Date: 2006-05-02 08:26 pm (UTC)
From: [identity profile] 42itous.livejournal.com
I have these great clear-glass mugs that are perfect for tea, hot or cold, because you can watch the fluid dynamics when you add sugar.

Our dishes came with teacups -- boxed settings consisting of two plates, a bowl, a cup, and a saucer. The cups are in the cupboard (how appropriate!) and we never use them.

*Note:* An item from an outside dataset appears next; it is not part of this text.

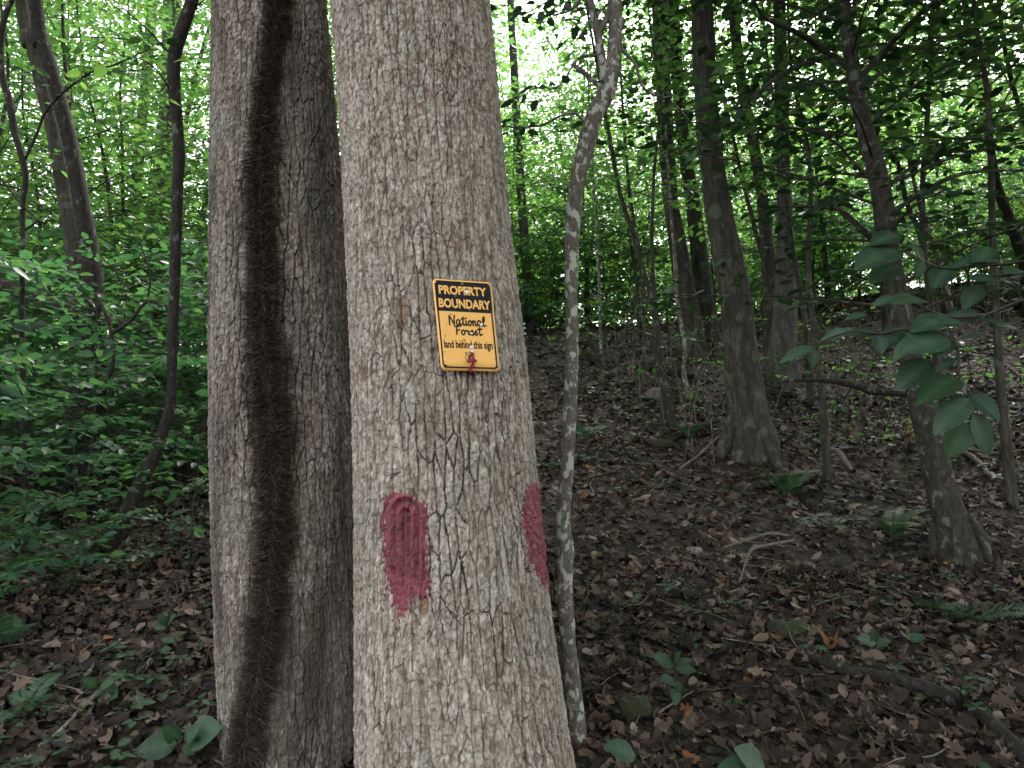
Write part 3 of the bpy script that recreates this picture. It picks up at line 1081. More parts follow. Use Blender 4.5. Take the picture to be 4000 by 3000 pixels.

If I'm going to the trouble of making tea, it's because I want to drink a mugga tea, not a few sips from a teacup -- and I always assume our guests feel the same way.

Date: 2006-05-02 10:08 pm (UTC)
ext_3319: Goth girl outfit (Default)
From: [identity profile] rikibeth.livejournal.com
It's "liquor store" and "soda" because "package store" (or, really, "packie") and "tonic" are both irredeemably lower-class, and we of the WGBH set don't speak that way! ;)


And I once did have hot tea in a glass -- in a kosher deli in the Whitechapel area of London. Metal holders like ice-cream-soda-glass holders, and sugar cubes to hold in your mouth as you drank it.

Date: 2006-05-03 03:45 am (UTC)
From: [identity profile] fizzixrat.livejournal.com
I primarily call the place one purchases beer/wine/etc.

...someplace to avoid.

Date: 2006-05-04 07:06 am (UTC)
From: [identity profile] angwantibo.livejournal.com
Tea goes in the ocean of course! Duh! I know you're from the Boston area, show it!

My ex might say beaker in addition to mug.